L’Autorità ha chiesto alla società di fornire ogni elemento – anche di carattere tecnico – utile a valutare le misure adottate per tutelare la riservatezza degli utenti italiani.
In particolare, il gruppo statunitense dovrà chiarire le modalità di acquisizione e le specifiche finalità del trattamento dei dati di chi accede ai servizi offerti sul sito internet. Dovrà inoltre indicare se agli utenti viene resa un’informativa privacy concretamente fruibile e se sono stati predisposti eventuali meccanismi per l’acquisizione del loro consenso all’uso dei dati personali, anche in considerazione della possibile natura sensibile delle informazioni raccolte e trattate, idonee a rivelare, ad esempio, le opinioni politiche, religiose o gli orientamenti sessuali dell’interessato.
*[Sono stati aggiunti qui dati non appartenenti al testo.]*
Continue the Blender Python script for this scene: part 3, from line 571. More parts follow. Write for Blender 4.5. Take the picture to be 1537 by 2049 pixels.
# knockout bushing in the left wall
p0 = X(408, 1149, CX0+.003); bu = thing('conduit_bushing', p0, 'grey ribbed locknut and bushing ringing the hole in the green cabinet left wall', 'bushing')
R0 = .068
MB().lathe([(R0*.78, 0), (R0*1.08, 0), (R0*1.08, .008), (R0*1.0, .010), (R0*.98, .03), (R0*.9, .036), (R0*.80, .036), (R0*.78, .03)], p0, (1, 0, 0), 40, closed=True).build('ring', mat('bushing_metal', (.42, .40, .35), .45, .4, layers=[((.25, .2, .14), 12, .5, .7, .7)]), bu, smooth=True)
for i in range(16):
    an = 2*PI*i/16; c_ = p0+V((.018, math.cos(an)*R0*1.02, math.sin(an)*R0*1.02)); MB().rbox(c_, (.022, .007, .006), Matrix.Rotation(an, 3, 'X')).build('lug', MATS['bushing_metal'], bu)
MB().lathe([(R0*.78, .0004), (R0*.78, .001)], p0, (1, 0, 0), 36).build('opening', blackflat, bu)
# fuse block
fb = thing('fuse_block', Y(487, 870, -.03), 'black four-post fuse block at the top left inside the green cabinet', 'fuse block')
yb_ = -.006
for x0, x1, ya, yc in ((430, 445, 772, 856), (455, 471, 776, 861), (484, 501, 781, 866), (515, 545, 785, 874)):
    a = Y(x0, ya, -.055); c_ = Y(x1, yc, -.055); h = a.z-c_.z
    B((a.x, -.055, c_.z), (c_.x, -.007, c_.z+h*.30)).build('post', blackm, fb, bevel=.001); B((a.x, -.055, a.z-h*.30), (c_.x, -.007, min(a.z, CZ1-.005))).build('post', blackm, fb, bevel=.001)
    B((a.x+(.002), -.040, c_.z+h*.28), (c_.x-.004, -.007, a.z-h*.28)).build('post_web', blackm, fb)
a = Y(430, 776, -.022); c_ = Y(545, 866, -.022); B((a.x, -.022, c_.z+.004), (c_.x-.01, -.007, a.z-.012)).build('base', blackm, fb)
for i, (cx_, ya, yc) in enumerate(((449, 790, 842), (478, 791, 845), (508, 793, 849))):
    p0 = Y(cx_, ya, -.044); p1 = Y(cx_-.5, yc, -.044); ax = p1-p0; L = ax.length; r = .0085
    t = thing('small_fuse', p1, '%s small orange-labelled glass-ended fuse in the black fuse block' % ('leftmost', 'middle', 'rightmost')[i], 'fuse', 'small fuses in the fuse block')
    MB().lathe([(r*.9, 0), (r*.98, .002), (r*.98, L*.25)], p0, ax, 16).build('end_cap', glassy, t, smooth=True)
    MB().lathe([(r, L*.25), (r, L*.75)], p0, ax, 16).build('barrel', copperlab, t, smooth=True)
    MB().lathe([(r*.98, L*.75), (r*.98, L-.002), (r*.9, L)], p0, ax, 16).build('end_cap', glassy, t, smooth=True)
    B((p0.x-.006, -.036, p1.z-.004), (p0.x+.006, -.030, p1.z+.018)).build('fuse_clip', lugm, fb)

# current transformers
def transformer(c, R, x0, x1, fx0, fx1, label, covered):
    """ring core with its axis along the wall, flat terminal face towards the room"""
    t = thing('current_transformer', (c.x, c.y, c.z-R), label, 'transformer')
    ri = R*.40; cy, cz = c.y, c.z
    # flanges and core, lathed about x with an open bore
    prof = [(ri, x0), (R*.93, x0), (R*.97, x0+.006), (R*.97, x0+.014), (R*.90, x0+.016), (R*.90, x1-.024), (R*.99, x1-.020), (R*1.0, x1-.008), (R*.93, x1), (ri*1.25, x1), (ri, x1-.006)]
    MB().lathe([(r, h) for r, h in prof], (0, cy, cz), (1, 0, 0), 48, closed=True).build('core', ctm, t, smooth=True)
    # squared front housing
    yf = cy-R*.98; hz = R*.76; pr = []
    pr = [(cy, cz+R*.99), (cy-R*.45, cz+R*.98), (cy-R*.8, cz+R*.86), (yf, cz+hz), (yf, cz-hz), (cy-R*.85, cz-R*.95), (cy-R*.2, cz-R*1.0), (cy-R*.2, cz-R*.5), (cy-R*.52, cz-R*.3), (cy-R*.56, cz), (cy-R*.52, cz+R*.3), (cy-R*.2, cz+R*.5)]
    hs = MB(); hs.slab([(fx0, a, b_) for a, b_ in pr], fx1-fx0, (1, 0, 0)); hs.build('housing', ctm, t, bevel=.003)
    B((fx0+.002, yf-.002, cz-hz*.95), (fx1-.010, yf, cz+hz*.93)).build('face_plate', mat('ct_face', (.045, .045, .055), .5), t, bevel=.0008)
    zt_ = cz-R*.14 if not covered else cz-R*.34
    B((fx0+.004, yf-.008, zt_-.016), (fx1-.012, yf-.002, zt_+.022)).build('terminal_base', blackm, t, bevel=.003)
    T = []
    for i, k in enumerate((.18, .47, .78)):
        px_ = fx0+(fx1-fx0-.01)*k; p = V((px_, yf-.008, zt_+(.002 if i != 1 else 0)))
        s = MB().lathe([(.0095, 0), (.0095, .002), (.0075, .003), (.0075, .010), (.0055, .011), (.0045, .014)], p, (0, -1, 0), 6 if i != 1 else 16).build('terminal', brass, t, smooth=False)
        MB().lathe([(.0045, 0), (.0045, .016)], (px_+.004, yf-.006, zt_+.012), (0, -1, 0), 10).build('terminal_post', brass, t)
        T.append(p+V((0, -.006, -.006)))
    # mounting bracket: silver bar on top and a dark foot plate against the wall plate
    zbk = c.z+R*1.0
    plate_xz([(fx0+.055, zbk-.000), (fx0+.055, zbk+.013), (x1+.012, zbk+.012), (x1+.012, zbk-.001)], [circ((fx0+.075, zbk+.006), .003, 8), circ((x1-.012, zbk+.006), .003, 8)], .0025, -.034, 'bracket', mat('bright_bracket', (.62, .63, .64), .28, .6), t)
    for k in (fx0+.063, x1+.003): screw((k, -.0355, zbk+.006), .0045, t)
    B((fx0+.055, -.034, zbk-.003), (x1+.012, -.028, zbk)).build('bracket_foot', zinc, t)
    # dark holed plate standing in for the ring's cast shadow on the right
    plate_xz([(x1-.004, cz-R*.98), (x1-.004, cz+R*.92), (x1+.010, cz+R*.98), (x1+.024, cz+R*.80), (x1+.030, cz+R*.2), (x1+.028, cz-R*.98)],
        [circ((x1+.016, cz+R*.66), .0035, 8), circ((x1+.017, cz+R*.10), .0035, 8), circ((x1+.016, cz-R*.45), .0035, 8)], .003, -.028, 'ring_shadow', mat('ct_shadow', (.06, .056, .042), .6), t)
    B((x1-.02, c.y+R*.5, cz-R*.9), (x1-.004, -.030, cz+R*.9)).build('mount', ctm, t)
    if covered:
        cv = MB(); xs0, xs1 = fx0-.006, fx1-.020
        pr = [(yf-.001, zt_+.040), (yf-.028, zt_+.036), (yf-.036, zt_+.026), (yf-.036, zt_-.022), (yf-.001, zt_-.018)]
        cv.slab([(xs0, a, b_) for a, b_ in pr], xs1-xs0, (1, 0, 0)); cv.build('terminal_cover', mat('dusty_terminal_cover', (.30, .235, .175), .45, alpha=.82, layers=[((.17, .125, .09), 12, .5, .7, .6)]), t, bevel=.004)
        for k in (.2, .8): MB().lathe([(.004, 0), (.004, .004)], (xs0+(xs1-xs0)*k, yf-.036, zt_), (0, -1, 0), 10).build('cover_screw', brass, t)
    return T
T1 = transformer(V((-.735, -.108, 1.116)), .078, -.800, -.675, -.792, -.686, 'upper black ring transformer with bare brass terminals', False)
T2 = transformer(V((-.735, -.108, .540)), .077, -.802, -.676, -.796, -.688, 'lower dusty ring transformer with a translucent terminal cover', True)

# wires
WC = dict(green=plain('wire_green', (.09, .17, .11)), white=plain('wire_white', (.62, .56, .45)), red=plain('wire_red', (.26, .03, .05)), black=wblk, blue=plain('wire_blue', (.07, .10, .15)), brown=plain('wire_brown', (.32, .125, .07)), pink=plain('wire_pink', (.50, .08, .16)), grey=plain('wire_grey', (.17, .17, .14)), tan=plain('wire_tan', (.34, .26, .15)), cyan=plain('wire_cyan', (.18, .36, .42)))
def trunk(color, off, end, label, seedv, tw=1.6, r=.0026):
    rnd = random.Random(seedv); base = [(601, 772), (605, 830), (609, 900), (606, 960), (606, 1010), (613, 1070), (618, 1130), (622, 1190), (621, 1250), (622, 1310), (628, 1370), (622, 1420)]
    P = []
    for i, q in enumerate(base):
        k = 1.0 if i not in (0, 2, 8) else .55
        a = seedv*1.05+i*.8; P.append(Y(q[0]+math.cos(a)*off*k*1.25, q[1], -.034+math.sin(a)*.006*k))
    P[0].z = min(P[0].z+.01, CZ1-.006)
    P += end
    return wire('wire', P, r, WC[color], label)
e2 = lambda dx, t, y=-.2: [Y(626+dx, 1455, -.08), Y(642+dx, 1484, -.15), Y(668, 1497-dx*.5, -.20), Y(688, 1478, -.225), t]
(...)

Oggetto di interesse del Garante anche il numero degli utenti italiani di Change.org, il luogo dove sono situate le banche dati, il tempo di conservazione dei dati, la possibile comunicazione a terzi, le misure di sicurezza e le tecniche di anonimizzazione eventualmente adottate.
Intanto Change.org risponde a quanto scritto da l’Espresso che li accusava di vendere dati. “Change.org non vende gli indirizzi email – spiega Elisa Liberatori Finocchiaro, Country Lead di Change.org – Offrivamo, e non offriamo più, in modo trasparente, pubblico e legale un servizio di lead generation, che si rivolgeva in Italia esclusivamente ad enti non-profit, un servizio volto per l’appunto a mettere in connessione questi enti con i nostri utenti più impegnati. Peraltro il servizio era già stato dichiarato in chiusura, pubblicamente e in tutto il mondo, il 30 giugno scorso. Più di due settimane prima della pubblicazione del primo articolo da parte dell’Espresso. E sì, all’Espresso glielo abbiamo anche detto, ma non interessava…
“Le petizioni sponsorizzate erano petizioni chiaramente riconoscibili perché disponibili soltanto nel flusso post firma, e mai nelle nostre scelte editoriali (mai nelle email che mandiamo agli utenti registrati o in homepage ad esempio) – prosegue -Le petizioni sponsorizzate erano disponibili in modo simile a banner pubblicitari soltanto successivamente alla firma di una qualsiasi petizione spontanea sul sito, e quelle che chiamo petizioni spontanee sono le uniche al centro dell’intera attività editoriale di tutto lo staff italiano”.
“In parole povere vorrei dire che nessuno, per aver firmato una petizione su Change.org, ha poi ricevuto una email commerciale. C’è chi lo permette, noi non lo permettiamo”, conclude Liberatori.